A imprensa séria, pelo menos, disputa mercado exatamente com a arma da qualidade da informação. Jornais, revistas e emissoras que se dão ao respeito procuram ser éticos não apenas por uma concepção do que seja a responsabilidade jornalística, mas também por saber que o seu êxito comercial depende de sua credibilidade – e esta, do exercício profissional ético. O mercado, que cedo ou tarde pune ‘o denuncismo pelo denuncismo’, não ameaça a imprensa independente.
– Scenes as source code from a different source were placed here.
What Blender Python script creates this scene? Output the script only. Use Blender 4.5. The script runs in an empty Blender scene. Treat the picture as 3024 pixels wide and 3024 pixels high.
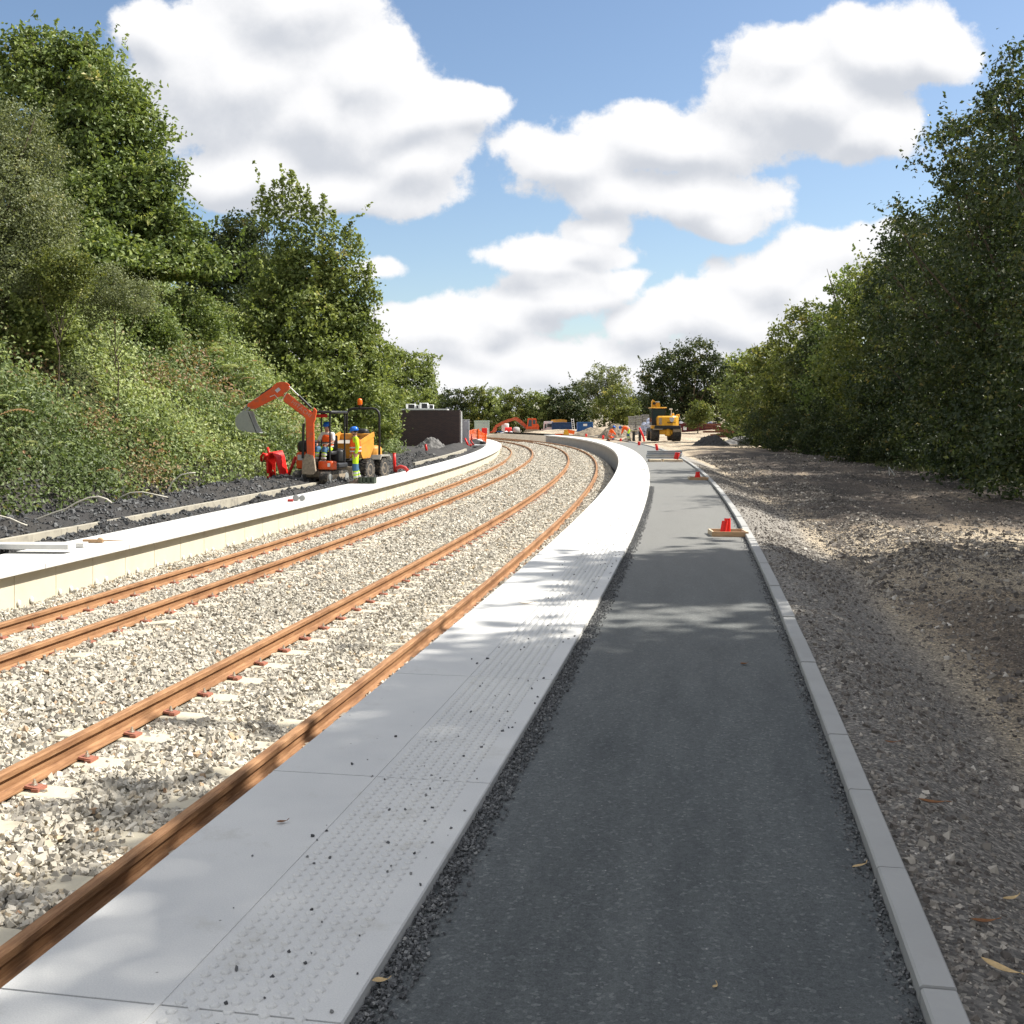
import bpy, bmesh, math, random
import numpy as np
from mathutils import Vector, Matrix
random.seed(7); RNG = np.random.default_rng(11)
SC = bpy.context.scene; COL = SC.collection
R = math.radians; PI = math.pi
F, HOR, EYE = 3300.0, 1236.4, 1.737

# ------------------------------------------------------------------ camera
cam = bpy.data.cameras.new('camera'); co = bpy.data.objects.new('camera', cam); COL.objects.link(co)
co.location = (0, 0, EYE); co.rotation_euler = (R(90), 0, 0)
cam.sensor_width = 36; cam.lens = F / 3024 * 36; cam.shift_y = -(1512 - HOR) / 3024
cam.clip_start = 0.1; cam.clip_end = 3000
SC.camera = co
# ------------------------------------------------------------------ light
SUN_AZ, SUN_EL = 74, 48          # azimuth clockwise from the view direction (+Y)
sd = Vector((math.sin(R(SUN_AZ)) * math.cos(R(SUN_EL)), math.cos(R(SUN_AZ)) * math.cos(R(SUN_EL)), math.sin(R(SUN_EL))))
sun = bpy.data.lights.new('sun', 'SUN'); sun.energy = 5.0; sun.angle = R(0.55); sun.color = (1, 0.95, 0.86)
so = bpy.data.objects.new('sun', sun); COL.objects.link(so); so.rotation_euler = (-sd).to_track_quat('-Z', 'Y').to_euler()
so.location = sd * 60
SC.view_settings.view_transform = 'Standard'; SC.view_settings.look = 'None'
SC.view_settings.exposure = 0.8; SC.view_settings.gamma = 1
SC.cycles.max_bounces = 5; SC.cycles.diffuse_bounces = 3; SC.cycles.transmission_bounces = 3
SC.cycles.transparent_max_bounces = 6; SC.cycles.caustics_reflective = False; SC.cycles.caustics_refractive = False

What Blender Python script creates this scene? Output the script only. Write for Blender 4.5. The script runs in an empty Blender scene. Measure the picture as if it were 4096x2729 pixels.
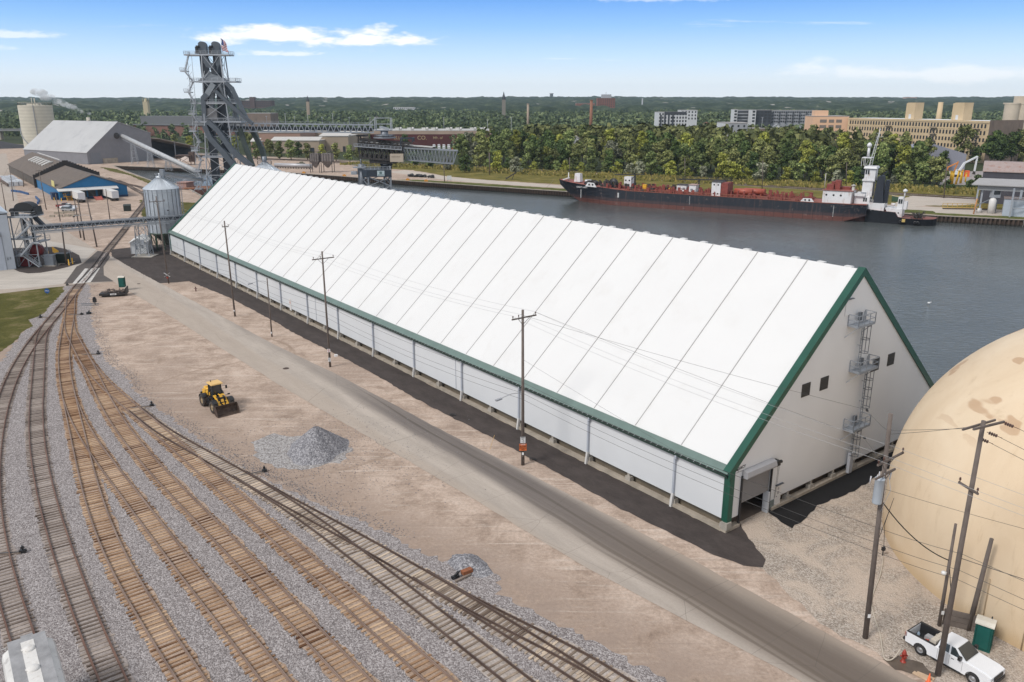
import bpy,bmesh,math,random
import numpy as np
from mathutils import Vector,Matrix
from mathutils.geometry import tessellate_polygon
C=bpy.context.scene.collection
sc=bpy.context.scene
rnd=random.Random(7)
R=math.radians
# camera
CAM_H=38.0;FPX=3220.0;PITCH=math.atan((1364.5-409.0)/FPX)
cam=bpy.data.objects.new('camera',bpy.data.cameras.new('camera'));C.objects.link(cam)
cam.location=(0,0,CAM_H);cam.rotation_euler=(math.pi/2-PITCH,0,0)
cam.data.sensor_width=36.0;cam.data.lens=FPX/4096*36.0
cam.data.clip_start=0.5;cam.data.clip_end=30000
sc.camera=cam
# sky
SUN_EL,SUN_AZ=R(46),R(232)
w=bpy.data.worlds.new('World');sc.world=w;w.use_nodes=True
nt=w.node_tree;nt.nodes.clear();N=nt.nodes.new;LK=nt.links.new
out=N('ShaderNodeOutputWorld');bg=N('ShaderNodeBackground');LK(bg.outputs[0],out.inputs[0])
sky=N('ShaderNodeTexSky');sky.sky_type='NISHITA';sky.sun_disc=False
sky.sun_elevation=SUN_EL;sky.sun_rotation=SUN_AZ;sky.altitude=200
sky.air_density=1.0;sky.dust_density=0.6;sky.ozone_density=1.6
tc=N('ShaderNodeTexCoord');sep=N('ShaderNodeSeparateXYZ');LK(tc.outputs['Generated'],sep.inputs[0])
def wm(op,a,b=None,c=None,clamp=False):
 n=N('ShaderNodeMath');n.operation=op;n.use_clamp=clamp
 for i,v in enumerate((a,b,c)):
  if v is None:continue
  if isinstance(v,(int,float)):n.inputs[i].default_value=v
  else:LK(v,n.inputs[i])
 return n.outputs[0]
def wss(x,a,b):
 n=N('ShaderNodeMapRange');n.interpolation_type='SMOOTHSTEP'
 LK(x,n.inputs[0]);n.inputs[1].default_value=a;n.inputs[2].default_value=b
 return n.outputs[0]
zc=wm('MAXIMUM',sep.outputs[2],0.02)
px=wm('DIVIDE',sep.outputs[0],wm('ADD',zc,0.06));py=wm('DIVIDE',sep.outputs[1],wm('ADD',zc,0.06))
cmb=N('ShaderNodeCombineXYZ');LK(wm('MULTIPLY',px,0.5),cmb.inputs[0]);LK(py,cmb.inputs[1])
n1=N('ShaderNodeTexNoise');n1.inputs['Scale'].default_value=0.85;n1.inputs['Detail'].default_value=9
n1.inputs['Roughness'].default_value=0.62;LK(cmb.outputs[0],n1.inputs['Vector'])
wisps=wm('MULTIPLY',wss(n1.outputs['Fac'],0.60,0.76),wss(sep.outputs[2],0.0,0.12))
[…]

A oligopolização sem freios do setor, sim.

Um governo com pretensões de calar a crítica, mais ainda.

No citado artigo do presidente do PT, se lê que ‘a liberdade de imprensa e a liberdade política de que todos gozam nos dias de hoje são frutos de nossas lutas, juntamente com muitos democratas que estão em outros partidos’.

Quando Lula volta a atacar a mídia, é oportuno lembrar que da resistência ao regime militar, a que alude Genoino, participaram democratas e ‘democratas’.

Estes, muitos dos quais ajudariam a criar ou se filiariam ao PT, desejavam derrubar uma ditadura para erguer outra, usando como ferramenta a reconstrução democrática.

Tanto não tinham os petistas, em geral, compromissos com a ‘democracia burguesa’ que a bancada do partido na Constituinte, liderada por Lula, se recusou a assinar a Carta de 1988. Naturalmente, o PT de hoje não é o de duas décadas atrás. Em face das provas cabais da barbárie do ‘socialismo real’, no mundo inteiro, e o Brasil não foi exceção, a grande maioria dos socialistas sinceros se converteu à democracia. Lula, justiça se lhe faça, nunca rezou pela cartilha totalitária.

Mas, diante do que tem dito da imprensa, fica-se com a impressão de que ou ele descobriu tardiamente uma vocação de censor ou está dando ouvidos demais àqueles seus companheiros que nunca abjuraram das idéias liberticidas.

Aqueles que durante a ditadura se exilaram em Cuba, e até hoje é lá que passam suas férias.’